Keith Nunes

From the perspective of the food industry and the business community generally, the Trump administration’s withdrawal from The Paris Agreement on climate change is a significant disappointment, undercutting efforts by U.S.-based companies to establish their businesses as good stewards of the environment and leaders in the development of effective strategies to reduce greenhouse gas emissions. While the setback from the Trump administration is unfortunate, it does not mean food industry leaders should alter ongoing efforts.

For food and agriculture, the challenges presented by climate change are particularly acute. Climate change scenarios run through the Massachusetts Institute of Technology’s Integrated Global System Modeling framework, which accounts for key sources of uncertainty and incorporates five climate indices, including accumulated frost days, dry days, growing season length, plant heat stress and start of field operations, show the potential effects of climate change on agriculture in the United States by 2100.

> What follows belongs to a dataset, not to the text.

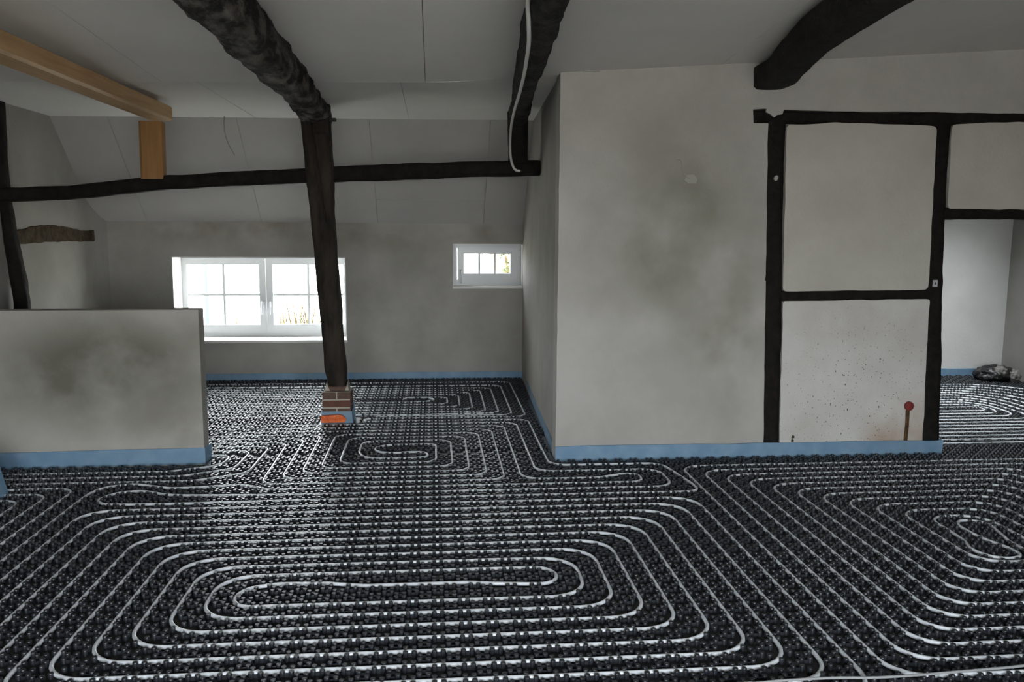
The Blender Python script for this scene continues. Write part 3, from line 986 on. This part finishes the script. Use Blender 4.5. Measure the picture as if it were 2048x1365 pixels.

Under a scenario in which greenhouse gas emissions continue to rise, the model projects the United States will experience fewer frosts, a longer growing season, more heat stress and an earlier start of field operations by the end of the century. When greenhouse gas emissions reduction policies — those aimed at capping the rise in global mean surface temperature between pre-industrial times and 2100 at 2 degrees Celsius, the other targeting a 2.5 degrees Celsius cap — were applied, projected changes in four out of the five indices were reduced by half. This modeling suggests greenhouse gas emission reduction efforts may blunt the effects of climate change — both adverse ones, such as increased heat stress, and beneficial ones, such as a longer growing season, according to the MIT researchers.

Climate change
For food and agriculture, the challenges presented by climate change are particularly acute.

Within the food and beverage supply chain, a focus on better waste management practices in animal agriculture or committing to reducing deforestation are both efforts that may mitigate greenhouse gas emissions.

Shortly after President Donald Trump announced the United States would be withdrawing from The Paris Agreement, numerous industry leaders stepped forward to express their companies’ commitments to addressing climate change. Irene Rosenfeld, chairman and chief executive officer of Mondelez International, reaffirmed her company’s commitment to continuing to reduce greenhouse gas emissions. To date, Mondelez International has reduced CO2 emissions from its plants by 7 per cent since 2013 and is on track to achieve its 2020 goal: a 15 per cent reduction in CO2 emissions.

David MacLennan, chairman and c.e.o. of Cargill, made a similar statement noting, “… We have no intention of backing away from our efforts to address climate change in the food and agriculture supply chains around the world, and in fact this will inspire us to work even harder. Caring about sustainability of the planet is not only the right thing to do for people and the environment, it is also good business.”

One hopes these high-profile expressions of support to continue focusing on reducing greenhouse gas emissions will be the norm rather than the exception throughout food and beverage. Climate change affects all industries, but agriculture, food and beverage stand as some of the most vulnerable, making it imperative that industry commitment to addressing climate change continue and expand.